By the way, it does not mean Trax does not have equally competent rivals, such as Planorama from France.


Today Trax has determined to expand into the China market, but it is actually facing more fierce competition than anywhere. Recently I sat down with a two years old, Shanghai-based  startup Clobotics whose core business model walks on two legs: New Retail + Wind Energy…not sure how they came up such combo, but apparently they think it will succeed and Jenny Lee from GGV, one of the most renowned VC women sitting on its seat of the board of director seems like a proof of concept.


A recent interview with Trax’s China managing director (see link here) revealed that its core clients include Coca-Cola, Nestle, Heineken, Tsingtao, AB InBev, Diageo, Molson Coors etc. But according to Clobotics’s sales team, they have already snatched the Coca-Cola deal away from Trax, in North America, in China (Its China contract is signed with the Coca-Cola’s JV with COFCO) and in Thailand. One very convincing strategy they are using is fiercely undercutting the pricing of Trax in order to win big-name clients. Its founding team is basically the former Microsoft clan and their technical expertise should not be inferior to Trax. The company is even willing to start a free pilot project, as long as the contract mechanism requires that their clients must sign a full project once pre-designed key metrics meet improvement target after the pilot.
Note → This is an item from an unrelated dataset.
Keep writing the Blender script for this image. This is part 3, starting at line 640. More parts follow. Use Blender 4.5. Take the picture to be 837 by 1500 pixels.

Additionally, Clobotics is offering the IOT solution of upgrading Coca-Cola’s existing branded cooler, by installing sensor and camera inside for real-time analysis at the cost of less than RMB900 per se.


Clobotics told me it has a certain kind of side-dish business as well, for instance, by collaborating with Edenred, it helped Sophora to build a forecasting model in order to predict its loyal customers’ next purchase behavior and rank their product preference just based on its CRM data.

In the past, I witnessed more and more local startups are crowding into this “easy innovation” arena, for instance, another noticeable startup is Tunicorn which raised USD37 million in series A in 2017. Last time when I talked to the company, it claimed to have clients like Bailian Group, Mondelez, Nestle under its belt. Of course, things can change quite rapidly these days. A pilot project can be dead, or full project cannot be renewed.

To attract more CPG clients and have a substantial market dominance will be an uphill battle for these startups in the long run because the innovation needs for the traditional brands are not as much urgent as we might perceive.